Not only consumptive diversions but also flood protection works can be the subject of riparian dispute. For instance, embankment construction to prevent a river from flooding across adjacent agricultural lands reduces the flood storage in that reach of the river and correspondingly increases the downstream flood-flow. Where the river crosses an international boundary between the upper and lower areas, a riparian dispute may result, requiring evaluation of respective upstream and downstream effects.
An international financing agency can have an important role in riparian disputes concerning major international rivers by funding the works required to provide a mutually acceptable solution. Division of the waters of the Indus River following partition of India, involving extensive works funded by the World Bank, is a notable example. However, decades of negotiation and the prospect of major Bank financing have failed to result in a solution elsewhere.
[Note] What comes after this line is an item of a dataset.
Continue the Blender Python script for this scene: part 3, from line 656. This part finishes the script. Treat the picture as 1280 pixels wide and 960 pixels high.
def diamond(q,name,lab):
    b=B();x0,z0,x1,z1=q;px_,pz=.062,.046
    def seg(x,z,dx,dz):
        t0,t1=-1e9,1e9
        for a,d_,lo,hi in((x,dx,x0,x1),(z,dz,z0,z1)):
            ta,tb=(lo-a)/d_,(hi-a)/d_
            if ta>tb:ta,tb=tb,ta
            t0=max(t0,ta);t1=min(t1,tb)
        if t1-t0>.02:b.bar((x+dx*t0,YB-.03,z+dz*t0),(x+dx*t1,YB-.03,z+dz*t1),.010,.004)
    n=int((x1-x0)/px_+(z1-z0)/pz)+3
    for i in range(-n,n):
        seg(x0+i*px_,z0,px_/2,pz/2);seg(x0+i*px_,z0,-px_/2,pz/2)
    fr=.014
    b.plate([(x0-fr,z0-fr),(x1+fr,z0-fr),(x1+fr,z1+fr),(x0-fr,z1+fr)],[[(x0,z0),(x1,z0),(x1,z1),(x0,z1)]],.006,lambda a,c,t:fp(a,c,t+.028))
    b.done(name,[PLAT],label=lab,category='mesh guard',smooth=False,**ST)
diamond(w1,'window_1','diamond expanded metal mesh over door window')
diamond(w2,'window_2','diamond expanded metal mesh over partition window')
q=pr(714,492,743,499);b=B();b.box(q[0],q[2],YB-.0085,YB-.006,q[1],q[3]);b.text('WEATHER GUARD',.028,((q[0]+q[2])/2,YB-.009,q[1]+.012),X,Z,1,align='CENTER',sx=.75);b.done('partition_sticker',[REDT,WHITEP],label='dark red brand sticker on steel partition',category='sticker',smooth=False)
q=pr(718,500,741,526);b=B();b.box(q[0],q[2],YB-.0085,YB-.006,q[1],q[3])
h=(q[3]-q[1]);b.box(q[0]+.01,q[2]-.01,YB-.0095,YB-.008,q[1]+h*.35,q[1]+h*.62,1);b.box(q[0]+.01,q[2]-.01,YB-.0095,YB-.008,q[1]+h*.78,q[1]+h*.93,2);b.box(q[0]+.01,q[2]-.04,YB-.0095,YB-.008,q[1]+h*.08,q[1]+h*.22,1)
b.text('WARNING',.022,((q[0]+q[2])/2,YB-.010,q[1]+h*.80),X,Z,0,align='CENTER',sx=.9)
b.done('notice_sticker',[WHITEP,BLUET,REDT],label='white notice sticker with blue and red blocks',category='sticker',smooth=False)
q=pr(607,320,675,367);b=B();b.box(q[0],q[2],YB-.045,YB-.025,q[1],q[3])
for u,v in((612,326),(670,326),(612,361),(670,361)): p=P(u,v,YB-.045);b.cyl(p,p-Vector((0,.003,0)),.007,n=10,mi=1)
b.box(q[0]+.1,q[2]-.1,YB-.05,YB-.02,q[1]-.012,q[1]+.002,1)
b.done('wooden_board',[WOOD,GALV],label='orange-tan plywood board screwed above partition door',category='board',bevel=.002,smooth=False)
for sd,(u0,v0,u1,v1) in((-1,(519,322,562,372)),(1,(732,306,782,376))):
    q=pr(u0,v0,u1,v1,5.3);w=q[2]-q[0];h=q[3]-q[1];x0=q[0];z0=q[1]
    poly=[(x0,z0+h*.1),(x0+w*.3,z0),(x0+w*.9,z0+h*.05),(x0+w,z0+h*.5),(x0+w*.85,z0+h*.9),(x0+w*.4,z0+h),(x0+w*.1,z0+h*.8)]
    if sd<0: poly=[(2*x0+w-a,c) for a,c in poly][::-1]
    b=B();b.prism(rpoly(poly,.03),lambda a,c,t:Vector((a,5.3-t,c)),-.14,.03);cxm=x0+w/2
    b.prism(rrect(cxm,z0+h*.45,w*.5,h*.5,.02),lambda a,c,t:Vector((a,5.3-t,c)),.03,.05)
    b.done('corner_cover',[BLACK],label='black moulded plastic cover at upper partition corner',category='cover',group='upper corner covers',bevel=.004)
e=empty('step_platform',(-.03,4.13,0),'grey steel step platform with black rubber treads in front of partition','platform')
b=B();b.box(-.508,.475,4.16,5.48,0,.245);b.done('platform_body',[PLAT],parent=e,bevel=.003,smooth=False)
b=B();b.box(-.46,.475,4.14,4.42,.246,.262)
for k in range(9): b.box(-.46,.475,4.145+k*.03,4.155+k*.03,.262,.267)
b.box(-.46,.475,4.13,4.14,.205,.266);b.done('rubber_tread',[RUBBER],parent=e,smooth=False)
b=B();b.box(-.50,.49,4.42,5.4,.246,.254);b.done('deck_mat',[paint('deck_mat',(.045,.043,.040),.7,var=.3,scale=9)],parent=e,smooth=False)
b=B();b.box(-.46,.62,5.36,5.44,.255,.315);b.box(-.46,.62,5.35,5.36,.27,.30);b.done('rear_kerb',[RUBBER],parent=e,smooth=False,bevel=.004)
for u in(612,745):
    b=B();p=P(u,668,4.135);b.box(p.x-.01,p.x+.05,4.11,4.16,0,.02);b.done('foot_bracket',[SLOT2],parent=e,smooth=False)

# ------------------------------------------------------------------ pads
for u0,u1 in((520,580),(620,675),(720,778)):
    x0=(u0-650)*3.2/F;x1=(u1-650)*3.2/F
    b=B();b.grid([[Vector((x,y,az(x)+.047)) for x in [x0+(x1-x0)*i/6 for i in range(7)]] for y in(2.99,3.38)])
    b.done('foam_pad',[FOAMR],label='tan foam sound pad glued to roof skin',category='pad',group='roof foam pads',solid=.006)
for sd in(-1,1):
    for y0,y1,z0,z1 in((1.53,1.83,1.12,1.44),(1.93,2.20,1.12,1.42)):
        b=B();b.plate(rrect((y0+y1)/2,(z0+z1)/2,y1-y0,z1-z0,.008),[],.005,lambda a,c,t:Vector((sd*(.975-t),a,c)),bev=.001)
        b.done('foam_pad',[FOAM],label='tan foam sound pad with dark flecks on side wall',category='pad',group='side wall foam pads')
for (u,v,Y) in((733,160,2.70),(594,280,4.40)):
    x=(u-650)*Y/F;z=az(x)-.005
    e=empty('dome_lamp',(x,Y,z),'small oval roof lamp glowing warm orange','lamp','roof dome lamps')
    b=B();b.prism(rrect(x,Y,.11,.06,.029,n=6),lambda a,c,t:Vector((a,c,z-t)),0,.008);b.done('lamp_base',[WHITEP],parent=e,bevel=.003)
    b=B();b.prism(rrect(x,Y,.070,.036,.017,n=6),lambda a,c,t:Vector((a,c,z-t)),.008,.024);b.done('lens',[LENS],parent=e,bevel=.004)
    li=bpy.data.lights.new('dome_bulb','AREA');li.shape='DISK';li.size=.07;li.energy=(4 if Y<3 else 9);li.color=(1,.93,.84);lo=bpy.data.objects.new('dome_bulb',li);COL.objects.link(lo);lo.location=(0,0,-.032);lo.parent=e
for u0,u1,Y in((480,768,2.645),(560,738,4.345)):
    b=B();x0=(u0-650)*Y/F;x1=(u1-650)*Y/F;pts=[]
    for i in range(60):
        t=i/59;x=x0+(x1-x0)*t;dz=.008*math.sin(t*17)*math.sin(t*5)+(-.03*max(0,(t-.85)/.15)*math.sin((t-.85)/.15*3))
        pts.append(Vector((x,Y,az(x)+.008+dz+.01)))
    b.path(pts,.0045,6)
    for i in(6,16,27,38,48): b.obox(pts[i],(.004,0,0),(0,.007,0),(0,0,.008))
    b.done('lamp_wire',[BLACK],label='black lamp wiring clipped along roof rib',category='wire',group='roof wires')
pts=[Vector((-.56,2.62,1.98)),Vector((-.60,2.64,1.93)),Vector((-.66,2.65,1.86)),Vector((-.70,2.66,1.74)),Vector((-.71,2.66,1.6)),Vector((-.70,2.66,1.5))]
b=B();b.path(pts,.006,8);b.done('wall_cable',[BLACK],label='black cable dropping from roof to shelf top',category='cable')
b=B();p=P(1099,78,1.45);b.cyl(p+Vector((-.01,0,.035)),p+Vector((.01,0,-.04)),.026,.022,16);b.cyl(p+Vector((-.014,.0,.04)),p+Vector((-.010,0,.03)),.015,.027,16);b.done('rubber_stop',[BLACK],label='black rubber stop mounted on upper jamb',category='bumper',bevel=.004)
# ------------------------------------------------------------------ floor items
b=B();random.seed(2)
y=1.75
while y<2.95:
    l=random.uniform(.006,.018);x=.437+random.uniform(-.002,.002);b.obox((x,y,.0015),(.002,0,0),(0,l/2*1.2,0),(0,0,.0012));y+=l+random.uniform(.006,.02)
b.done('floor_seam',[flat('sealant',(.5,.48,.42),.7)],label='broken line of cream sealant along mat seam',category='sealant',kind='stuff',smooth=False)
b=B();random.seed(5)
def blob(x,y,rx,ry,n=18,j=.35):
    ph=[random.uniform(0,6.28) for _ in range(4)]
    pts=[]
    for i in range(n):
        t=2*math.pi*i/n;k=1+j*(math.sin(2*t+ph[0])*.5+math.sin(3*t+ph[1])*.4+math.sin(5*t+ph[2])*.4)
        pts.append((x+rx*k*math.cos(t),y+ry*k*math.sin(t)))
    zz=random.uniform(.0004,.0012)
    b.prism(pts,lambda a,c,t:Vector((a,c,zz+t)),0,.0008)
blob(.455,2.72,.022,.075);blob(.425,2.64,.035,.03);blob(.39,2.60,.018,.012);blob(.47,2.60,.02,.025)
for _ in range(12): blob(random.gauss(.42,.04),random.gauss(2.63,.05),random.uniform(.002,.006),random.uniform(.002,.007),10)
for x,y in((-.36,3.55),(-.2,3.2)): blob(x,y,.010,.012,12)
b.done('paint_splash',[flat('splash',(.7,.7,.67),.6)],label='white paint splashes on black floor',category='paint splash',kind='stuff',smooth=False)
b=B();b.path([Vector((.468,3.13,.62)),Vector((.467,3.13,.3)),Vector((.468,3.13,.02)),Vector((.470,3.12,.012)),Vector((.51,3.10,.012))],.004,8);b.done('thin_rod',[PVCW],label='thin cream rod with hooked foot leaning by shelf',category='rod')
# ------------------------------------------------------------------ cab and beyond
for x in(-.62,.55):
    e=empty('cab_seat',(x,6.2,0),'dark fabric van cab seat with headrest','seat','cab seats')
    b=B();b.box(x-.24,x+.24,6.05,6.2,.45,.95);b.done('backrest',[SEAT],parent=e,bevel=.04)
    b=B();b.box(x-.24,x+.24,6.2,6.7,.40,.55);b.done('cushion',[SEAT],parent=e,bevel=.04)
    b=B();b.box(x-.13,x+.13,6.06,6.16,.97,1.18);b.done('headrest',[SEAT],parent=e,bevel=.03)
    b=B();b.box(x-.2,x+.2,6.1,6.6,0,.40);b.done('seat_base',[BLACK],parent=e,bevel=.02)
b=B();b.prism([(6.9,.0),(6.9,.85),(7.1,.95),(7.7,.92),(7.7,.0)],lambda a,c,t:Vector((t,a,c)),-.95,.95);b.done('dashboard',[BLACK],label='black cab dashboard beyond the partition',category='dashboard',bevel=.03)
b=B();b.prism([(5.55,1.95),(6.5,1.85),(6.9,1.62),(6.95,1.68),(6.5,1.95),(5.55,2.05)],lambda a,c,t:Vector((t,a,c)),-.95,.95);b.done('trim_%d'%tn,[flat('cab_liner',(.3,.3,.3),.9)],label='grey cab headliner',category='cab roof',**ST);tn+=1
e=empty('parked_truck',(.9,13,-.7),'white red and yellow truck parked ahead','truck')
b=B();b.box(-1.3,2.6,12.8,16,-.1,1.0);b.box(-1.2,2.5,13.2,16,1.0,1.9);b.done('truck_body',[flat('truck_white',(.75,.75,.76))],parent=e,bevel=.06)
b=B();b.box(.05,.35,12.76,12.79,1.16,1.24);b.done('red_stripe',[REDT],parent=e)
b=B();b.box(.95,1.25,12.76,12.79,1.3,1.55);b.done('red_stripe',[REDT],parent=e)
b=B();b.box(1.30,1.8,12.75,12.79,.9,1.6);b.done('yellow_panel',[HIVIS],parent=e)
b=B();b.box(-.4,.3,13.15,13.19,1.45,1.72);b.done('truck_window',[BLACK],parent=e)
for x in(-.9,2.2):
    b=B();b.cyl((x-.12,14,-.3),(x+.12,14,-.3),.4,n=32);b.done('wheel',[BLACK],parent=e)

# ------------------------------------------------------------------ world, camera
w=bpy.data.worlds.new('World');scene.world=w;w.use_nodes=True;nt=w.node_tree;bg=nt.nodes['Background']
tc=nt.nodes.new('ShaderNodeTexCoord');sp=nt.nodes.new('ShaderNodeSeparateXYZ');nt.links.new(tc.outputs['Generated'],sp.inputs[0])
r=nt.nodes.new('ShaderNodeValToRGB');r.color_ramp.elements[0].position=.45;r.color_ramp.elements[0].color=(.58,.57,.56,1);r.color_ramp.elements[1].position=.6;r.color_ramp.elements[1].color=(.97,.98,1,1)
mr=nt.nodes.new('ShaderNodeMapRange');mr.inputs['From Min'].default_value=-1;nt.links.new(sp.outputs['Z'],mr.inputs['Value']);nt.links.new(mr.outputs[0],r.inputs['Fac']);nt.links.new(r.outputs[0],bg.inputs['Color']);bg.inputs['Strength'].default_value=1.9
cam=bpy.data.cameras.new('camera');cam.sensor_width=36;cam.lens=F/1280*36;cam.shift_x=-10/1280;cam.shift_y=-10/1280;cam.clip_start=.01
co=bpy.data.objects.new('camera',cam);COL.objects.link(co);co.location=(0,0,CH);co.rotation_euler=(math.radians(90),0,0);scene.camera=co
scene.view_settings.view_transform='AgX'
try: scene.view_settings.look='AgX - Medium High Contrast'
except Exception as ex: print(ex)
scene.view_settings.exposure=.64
Turning to very much smaller works, riparian issues may be encountered in the improvement of village-constructed diversions from a small stream. There are frequently a number of diversions down the length of the stream, each having its own primitive brush-wood weir. The weirs frequently fail, passing on the flow to downstream diversions. An informal system of priorities of water rights has been established by tradition, based largely on the nature of the weirs. Any effort to improve the most upstream weir to provide more security to the diversions at that point reduces diversions at downstream weirs, upsetting the traditional balance of water use. It may be necessary, in these circumstances, to supply the downstream areas by canal, from the upstream improved diversion weir. However, the formal division of the water between upper and lower areas, taking the place of the traditional informal division, may involve protracted village-level negotiation.